▶ _AIM_:
Please reproduce exactly the lines between the line holding "Write the bpy" and the line holding "UNIT1 = Matrix.Identity(4)", inclusive, leaving out any pictures.

>> START

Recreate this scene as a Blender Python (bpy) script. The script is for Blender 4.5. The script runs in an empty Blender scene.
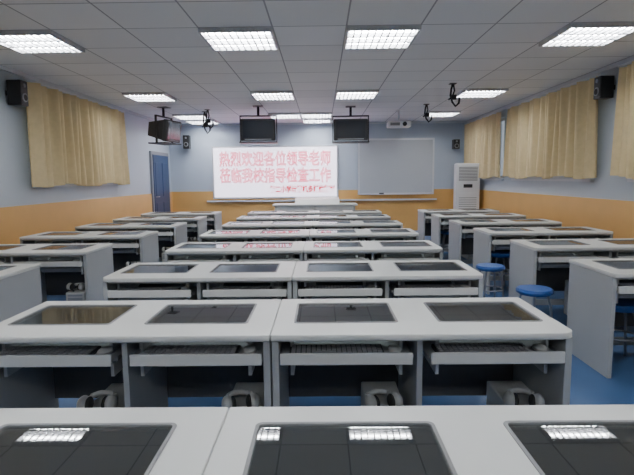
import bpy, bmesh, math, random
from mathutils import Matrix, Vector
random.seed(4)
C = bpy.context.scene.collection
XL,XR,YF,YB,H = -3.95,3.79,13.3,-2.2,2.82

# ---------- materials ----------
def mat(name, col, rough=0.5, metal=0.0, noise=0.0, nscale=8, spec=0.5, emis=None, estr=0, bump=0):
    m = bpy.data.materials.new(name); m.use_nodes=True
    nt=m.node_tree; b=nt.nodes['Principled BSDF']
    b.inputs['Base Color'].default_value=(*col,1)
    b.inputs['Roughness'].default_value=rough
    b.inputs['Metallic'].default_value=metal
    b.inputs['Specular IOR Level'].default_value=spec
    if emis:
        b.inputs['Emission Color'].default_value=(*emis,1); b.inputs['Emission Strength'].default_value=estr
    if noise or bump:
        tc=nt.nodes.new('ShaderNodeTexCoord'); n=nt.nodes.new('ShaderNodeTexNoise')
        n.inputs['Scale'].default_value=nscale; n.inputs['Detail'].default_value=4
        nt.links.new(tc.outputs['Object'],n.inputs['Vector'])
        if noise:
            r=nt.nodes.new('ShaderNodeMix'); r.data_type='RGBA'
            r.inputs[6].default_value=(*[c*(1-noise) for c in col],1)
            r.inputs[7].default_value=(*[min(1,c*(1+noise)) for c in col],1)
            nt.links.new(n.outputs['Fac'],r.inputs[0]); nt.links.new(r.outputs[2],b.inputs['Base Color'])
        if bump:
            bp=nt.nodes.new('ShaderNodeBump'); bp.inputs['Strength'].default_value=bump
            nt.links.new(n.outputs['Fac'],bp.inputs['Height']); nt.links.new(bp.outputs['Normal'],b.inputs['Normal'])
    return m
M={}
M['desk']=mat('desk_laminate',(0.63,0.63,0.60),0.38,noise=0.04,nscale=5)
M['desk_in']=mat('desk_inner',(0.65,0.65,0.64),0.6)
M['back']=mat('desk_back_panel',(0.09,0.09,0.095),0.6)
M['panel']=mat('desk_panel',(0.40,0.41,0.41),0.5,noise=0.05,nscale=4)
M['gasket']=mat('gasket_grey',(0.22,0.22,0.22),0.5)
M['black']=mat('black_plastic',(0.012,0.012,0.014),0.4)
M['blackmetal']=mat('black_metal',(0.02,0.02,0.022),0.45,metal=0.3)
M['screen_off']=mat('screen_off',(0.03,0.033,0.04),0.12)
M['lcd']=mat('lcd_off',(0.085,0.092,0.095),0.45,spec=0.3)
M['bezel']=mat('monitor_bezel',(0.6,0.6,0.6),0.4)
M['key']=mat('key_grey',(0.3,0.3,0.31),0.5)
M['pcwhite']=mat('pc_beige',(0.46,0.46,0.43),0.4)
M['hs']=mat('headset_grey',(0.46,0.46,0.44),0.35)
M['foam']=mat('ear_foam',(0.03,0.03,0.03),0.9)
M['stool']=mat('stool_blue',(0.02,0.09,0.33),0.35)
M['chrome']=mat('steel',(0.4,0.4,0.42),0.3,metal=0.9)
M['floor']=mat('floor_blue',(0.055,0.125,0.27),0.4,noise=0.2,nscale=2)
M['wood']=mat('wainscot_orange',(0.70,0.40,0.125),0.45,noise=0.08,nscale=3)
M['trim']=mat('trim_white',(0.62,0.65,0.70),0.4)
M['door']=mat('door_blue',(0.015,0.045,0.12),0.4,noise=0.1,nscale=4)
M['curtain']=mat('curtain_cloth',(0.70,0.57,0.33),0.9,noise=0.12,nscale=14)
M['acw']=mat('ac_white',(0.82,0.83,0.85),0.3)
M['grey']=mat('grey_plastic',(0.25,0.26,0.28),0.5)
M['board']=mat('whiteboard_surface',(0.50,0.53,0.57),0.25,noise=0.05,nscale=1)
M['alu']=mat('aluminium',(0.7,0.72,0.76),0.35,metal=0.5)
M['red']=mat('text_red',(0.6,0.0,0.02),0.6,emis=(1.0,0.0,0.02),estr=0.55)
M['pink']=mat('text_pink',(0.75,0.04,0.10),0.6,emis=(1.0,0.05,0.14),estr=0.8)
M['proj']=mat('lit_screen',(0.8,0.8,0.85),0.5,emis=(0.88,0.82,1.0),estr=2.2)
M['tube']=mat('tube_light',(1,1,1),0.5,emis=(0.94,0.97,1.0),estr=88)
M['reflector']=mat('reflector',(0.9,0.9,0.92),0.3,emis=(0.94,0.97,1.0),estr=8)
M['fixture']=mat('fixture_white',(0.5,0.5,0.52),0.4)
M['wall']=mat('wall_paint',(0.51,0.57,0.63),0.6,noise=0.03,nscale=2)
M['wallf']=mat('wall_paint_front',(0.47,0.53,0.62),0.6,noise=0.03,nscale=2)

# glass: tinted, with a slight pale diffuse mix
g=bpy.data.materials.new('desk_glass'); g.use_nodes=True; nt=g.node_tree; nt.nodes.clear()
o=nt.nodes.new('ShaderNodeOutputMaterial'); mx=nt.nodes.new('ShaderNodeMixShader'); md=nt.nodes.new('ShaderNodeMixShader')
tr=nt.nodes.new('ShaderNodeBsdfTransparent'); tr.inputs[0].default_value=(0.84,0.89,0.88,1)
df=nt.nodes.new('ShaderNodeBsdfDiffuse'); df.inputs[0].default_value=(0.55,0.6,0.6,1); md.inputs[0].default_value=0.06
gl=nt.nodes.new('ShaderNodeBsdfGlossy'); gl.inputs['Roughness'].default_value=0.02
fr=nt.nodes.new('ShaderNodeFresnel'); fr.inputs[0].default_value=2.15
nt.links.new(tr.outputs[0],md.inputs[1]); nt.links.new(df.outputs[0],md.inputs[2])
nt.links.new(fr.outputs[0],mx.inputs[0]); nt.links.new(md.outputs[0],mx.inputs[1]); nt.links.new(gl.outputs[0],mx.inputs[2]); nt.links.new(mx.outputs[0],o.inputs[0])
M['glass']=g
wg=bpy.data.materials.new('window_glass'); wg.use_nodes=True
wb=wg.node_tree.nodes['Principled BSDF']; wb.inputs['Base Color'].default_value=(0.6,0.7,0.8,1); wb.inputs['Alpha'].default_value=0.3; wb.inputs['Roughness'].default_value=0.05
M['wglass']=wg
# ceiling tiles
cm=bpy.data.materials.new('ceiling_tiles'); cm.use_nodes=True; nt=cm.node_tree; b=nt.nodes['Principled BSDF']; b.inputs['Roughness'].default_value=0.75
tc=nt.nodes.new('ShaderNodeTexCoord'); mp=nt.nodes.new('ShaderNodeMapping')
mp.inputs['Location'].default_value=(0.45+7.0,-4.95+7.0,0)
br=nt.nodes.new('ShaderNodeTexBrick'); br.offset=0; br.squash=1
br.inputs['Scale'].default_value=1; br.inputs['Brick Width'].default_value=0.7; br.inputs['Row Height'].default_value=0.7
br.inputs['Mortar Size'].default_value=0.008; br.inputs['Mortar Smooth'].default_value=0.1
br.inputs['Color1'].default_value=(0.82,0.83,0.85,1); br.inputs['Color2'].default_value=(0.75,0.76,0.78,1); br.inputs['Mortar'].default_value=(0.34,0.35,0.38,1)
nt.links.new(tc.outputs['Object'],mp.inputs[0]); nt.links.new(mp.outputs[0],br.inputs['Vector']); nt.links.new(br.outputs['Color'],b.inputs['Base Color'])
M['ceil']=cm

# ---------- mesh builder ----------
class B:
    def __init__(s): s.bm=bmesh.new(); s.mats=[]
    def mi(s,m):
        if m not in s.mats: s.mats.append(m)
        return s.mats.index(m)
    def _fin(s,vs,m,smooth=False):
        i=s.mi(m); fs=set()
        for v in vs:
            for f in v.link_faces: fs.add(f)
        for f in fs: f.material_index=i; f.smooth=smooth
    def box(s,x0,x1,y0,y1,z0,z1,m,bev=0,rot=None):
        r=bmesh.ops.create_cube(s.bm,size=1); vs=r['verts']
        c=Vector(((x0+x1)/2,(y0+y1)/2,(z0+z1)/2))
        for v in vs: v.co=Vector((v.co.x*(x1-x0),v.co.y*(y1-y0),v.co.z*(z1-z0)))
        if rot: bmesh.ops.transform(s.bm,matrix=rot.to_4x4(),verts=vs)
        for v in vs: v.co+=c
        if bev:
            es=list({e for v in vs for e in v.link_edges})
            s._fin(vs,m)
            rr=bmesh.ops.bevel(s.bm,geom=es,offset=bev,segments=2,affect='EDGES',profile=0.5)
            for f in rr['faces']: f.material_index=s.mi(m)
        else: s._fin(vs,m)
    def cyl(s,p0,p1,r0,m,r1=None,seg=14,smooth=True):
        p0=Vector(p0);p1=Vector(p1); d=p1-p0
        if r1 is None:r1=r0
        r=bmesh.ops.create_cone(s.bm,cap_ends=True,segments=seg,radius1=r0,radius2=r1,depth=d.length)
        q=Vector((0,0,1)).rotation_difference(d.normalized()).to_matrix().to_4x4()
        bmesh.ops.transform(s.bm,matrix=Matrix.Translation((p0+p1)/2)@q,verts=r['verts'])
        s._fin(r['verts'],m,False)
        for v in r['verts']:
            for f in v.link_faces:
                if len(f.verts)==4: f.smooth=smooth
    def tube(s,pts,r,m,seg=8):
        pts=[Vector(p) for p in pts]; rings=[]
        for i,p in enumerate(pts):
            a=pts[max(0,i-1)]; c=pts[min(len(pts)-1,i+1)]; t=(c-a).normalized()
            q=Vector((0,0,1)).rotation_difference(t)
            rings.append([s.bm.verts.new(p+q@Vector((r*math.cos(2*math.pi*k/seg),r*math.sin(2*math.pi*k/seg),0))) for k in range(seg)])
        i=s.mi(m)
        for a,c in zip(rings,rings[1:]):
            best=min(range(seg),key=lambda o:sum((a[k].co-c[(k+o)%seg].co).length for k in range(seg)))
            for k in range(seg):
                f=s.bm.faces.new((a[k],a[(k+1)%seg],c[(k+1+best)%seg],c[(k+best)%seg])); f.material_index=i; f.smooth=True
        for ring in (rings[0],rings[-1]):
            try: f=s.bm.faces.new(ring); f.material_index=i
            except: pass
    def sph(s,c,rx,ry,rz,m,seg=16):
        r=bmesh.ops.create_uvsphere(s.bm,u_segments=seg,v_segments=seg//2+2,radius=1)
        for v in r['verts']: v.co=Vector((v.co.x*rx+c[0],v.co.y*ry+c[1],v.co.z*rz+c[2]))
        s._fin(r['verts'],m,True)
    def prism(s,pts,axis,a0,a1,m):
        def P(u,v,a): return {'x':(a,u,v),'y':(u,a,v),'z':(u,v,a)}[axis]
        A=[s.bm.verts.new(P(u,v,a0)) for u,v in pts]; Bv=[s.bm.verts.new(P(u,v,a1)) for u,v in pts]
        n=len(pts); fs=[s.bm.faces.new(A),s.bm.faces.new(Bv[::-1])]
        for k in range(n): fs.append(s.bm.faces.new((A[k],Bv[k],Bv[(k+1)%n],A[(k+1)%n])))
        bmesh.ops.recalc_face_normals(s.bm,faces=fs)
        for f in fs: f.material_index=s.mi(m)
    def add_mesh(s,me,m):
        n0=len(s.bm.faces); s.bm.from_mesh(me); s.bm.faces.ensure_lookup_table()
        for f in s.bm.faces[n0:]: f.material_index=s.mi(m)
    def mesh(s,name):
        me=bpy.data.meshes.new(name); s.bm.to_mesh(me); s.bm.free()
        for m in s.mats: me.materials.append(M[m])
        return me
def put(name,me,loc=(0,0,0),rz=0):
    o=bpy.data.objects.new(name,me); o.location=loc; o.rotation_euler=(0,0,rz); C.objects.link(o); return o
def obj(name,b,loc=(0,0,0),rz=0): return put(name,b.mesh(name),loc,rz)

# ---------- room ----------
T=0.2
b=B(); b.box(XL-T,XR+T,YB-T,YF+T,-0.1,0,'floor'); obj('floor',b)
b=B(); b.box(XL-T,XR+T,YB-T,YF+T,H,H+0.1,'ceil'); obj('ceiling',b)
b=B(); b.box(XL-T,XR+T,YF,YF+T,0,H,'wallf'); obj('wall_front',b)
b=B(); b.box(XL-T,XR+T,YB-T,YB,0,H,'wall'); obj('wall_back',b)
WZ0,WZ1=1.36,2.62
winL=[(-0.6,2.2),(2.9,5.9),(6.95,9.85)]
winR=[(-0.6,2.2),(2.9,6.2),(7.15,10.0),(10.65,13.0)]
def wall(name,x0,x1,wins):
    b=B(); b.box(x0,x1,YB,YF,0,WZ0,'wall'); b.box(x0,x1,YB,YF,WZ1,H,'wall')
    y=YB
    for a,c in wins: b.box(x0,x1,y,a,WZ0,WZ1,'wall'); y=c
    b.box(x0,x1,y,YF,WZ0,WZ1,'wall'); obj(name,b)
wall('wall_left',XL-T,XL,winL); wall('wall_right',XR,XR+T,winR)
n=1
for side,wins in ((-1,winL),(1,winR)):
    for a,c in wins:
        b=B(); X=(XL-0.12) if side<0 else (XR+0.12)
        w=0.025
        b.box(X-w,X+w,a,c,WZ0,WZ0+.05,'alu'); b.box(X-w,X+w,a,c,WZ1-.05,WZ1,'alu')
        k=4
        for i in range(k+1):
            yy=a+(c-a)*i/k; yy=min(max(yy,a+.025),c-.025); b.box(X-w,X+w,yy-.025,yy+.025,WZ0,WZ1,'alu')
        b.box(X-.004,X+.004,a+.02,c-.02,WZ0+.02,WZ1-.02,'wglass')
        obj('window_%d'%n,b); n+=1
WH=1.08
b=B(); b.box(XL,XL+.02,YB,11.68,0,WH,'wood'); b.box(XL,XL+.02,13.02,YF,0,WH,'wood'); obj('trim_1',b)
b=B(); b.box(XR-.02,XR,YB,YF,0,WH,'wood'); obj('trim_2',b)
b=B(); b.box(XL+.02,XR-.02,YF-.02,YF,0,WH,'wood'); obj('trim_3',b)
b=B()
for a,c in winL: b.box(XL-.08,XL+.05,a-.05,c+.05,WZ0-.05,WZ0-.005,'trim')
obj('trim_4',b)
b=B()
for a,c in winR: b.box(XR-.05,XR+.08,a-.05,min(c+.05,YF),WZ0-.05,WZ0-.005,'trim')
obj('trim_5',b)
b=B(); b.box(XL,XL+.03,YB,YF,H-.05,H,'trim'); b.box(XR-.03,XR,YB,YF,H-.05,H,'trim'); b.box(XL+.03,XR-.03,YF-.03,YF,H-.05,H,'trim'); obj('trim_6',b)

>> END
>> START

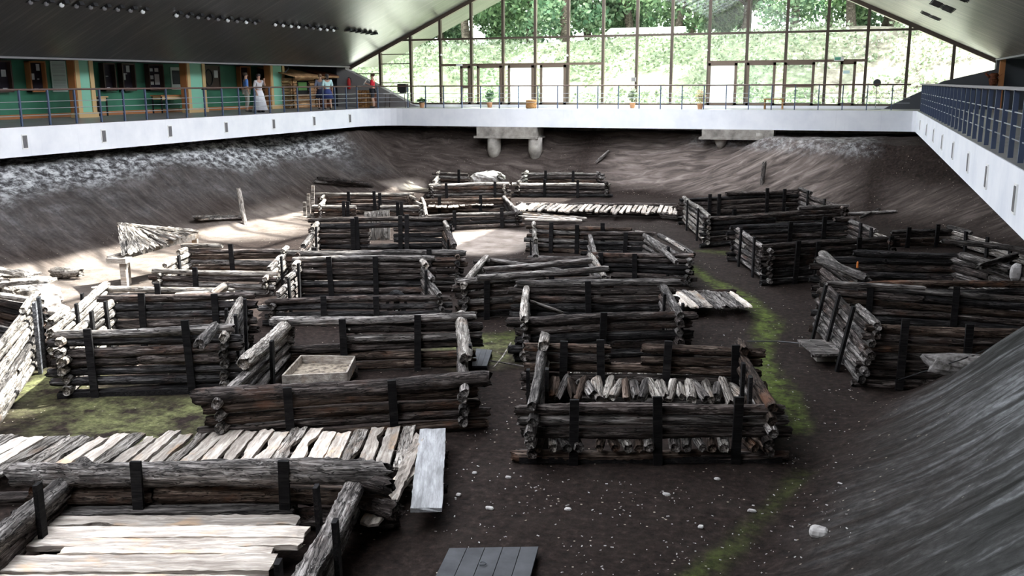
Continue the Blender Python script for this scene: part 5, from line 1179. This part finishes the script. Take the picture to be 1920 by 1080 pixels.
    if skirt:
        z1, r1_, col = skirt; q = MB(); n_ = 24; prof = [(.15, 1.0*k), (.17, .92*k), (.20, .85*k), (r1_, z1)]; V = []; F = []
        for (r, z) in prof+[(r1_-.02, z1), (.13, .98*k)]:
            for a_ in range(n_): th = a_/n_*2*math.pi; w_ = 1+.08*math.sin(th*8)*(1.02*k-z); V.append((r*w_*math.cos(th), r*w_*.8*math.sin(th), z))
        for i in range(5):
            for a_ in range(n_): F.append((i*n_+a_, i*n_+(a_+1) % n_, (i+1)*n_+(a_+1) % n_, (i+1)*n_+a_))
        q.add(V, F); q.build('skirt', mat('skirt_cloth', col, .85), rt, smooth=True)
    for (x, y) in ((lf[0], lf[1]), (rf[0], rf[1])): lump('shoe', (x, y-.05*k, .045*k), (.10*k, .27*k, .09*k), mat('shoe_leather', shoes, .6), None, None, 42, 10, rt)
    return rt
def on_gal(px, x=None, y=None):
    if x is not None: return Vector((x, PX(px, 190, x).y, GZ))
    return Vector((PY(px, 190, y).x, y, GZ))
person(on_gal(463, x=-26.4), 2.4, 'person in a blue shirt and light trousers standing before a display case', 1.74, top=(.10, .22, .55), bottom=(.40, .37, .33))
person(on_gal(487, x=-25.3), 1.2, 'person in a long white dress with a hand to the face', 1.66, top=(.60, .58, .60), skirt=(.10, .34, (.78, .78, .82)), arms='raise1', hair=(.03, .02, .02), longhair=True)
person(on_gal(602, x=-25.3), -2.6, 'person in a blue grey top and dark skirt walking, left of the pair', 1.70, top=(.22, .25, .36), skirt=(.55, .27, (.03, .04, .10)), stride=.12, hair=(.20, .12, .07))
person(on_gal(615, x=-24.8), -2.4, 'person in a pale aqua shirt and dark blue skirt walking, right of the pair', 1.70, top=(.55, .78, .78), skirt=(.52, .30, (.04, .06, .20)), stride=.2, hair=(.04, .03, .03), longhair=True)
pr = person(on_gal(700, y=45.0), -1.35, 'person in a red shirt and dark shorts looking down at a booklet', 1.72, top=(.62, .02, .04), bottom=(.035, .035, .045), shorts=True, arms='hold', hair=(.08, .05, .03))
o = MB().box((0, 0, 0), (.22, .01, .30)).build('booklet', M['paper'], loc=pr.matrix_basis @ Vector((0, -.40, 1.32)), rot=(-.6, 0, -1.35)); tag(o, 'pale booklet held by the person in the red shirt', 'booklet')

>> END
>> START

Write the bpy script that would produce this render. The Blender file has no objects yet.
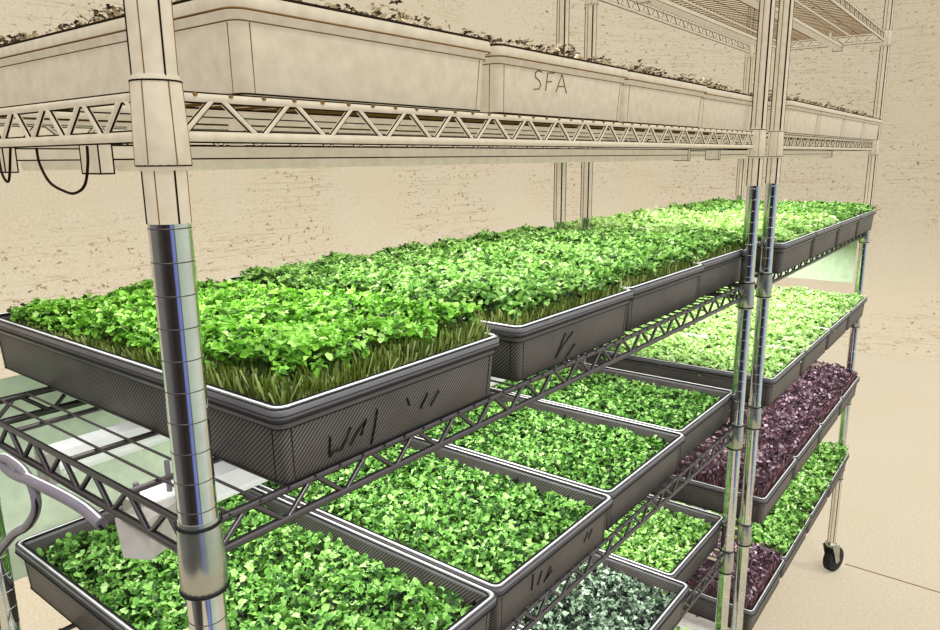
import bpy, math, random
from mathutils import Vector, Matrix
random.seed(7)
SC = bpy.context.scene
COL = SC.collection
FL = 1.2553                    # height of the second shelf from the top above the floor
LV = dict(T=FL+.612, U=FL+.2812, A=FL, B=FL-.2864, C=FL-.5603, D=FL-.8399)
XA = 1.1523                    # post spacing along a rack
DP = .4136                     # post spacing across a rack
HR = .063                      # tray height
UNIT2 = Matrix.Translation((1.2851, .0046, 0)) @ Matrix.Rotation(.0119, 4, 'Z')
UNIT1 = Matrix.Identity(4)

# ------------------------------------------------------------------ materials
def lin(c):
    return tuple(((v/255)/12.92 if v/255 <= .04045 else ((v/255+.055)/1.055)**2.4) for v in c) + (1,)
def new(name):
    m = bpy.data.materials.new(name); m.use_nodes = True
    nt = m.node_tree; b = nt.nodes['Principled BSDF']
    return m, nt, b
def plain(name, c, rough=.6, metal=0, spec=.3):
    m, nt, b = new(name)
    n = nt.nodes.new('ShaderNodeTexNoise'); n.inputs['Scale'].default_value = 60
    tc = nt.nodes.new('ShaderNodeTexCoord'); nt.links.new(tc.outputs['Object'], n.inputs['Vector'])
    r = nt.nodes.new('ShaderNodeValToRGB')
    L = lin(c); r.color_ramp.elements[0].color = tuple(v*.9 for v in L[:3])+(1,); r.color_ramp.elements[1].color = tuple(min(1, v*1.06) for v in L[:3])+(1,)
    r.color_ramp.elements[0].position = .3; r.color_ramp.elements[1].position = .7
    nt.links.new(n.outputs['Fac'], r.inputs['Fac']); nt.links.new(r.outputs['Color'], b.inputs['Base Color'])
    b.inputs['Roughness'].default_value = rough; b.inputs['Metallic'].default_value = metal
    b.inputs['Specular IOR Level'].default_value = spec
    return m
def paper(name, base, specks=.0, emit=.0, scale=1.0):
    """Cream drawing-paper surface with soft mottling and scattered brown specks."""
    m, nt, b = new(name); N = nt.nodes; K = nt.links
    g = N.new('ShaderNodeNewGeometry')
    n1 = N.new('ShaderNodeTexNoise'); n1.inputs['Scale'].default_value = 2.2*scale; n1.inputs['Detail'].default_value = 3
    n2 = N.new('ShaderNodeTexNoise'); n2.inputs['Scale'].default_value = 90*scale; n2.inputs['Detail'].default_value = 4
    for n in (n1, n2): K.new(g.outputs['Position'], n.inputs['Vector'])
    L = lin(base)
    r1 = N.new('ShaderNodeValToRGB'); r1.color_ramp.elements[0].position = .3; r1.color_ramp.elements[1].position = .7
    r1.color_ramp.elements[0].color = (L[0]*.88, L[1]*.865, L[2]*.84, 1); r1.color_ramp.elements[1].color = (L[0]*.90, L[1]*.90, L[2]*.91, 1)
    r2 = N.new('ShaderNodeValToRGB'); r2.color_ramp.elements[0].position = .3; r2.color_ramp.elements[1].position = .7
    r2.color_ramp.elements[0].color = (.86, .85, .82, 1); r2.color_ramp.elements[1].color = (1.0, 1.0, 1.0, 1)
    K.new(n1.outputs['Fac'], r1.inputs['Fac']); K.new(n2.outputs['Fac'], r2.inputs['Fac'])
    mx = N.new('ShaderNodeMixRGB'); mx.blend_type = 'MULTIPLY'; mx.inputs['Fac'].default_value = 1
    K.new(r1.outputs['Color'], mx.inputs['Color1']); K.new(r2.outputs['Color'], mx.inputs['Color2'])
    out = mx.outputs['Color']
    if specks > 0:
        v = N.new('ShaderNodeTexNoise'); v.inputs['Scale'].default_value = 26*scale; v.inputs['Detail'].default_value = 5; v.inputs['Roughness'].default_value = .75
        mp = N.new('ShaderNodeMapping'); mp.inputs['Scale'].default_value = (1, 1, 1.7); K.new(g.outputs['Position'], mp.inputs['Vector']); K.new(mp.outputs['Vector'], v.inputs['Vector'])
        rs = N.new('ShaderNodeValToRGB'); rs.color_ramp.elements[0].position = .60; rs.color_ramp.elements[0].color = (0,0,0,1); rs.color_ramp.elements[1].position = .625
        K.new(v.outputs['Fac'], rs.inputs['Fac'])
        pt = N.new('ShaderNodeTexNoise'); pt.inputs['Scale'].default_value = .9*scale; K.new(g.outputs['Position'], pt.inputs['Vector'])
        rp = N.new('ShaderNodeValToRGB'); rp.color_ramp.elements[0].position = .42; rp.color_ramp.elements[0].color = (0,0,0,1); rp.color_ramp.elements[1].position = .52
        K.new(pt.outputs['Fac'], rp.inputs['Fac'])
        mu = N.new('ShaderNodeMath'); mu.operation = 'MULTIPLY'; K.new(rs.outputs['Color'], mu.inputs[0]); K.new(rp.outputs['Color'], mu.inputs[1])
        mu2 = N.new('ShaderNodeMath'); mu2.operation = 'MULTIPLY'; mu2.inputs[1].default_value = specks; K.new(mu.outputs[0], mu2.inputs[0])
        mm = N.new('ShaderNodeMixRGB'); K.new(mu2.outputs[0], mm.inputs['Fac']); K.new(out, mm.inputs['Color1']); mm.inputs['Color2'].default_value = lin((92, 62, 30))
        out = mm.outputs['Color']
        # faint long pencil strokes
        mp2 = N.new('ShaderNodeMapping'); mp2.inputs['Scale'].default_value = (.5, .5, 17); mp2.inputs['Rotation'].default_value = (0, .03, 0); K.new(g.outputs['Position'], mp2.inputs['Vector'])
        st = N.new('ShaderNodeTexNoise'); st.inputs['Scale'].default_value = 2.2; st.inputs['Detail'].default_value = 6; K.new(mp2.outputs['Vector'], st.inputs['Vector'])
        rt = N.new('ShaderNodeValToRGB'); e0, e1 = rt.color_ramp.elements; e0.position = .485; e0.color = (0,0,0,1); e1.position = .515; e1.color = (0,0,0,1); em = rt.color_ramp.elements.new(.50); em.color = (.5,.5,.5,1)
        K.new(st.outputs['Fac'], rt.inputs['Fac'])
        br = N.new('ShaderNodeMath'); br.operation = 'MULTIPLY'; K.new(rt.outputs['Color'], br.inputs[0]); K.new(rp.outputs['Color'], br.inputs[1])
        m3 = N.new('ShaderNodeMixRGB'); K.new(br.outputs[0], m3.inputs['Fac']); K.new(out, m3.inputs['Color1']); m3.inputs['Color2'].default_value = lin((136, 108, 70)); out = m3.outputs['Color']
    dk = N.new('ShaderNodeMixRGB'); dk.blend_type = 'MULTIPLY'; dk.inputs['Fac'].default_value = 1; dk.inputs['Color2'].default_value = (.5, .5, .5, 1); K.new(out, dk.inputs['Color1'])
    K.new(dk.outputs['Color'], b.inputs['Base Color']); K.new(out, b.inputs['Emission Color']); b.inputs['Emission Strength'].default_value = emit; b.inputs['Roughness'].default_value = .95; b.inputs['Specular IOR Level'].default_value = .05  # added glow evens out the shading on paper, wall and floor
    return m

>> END

▶ _SOLUTION_:
Write the bpy script that would produce this render. The Blender file has no objects yet.
import bpy, math, random
from mathutils import Vector, Matrix
random.seed(7)
SC = bpy.context.scene
COL = SC.collection
FL = 1.2553                    # height of the second shelf from the top above the floor
LV = dict(T=FL+.612, U=FL+.2812, A=FL, B=FL-.2864, C=FL-.5603, D=FL-.8399)
XA = 1.1523                    # post spacing along a rack
DP = .4136                     # post spacing across a rack
HR = .063                      # tray height
UNIT2 = Matrix.Translation((1.2851, .0046, 0)) @ Matrix.Rotation(.0119, 4, 'Z')
UNIT1 = Matrix.Identity(4)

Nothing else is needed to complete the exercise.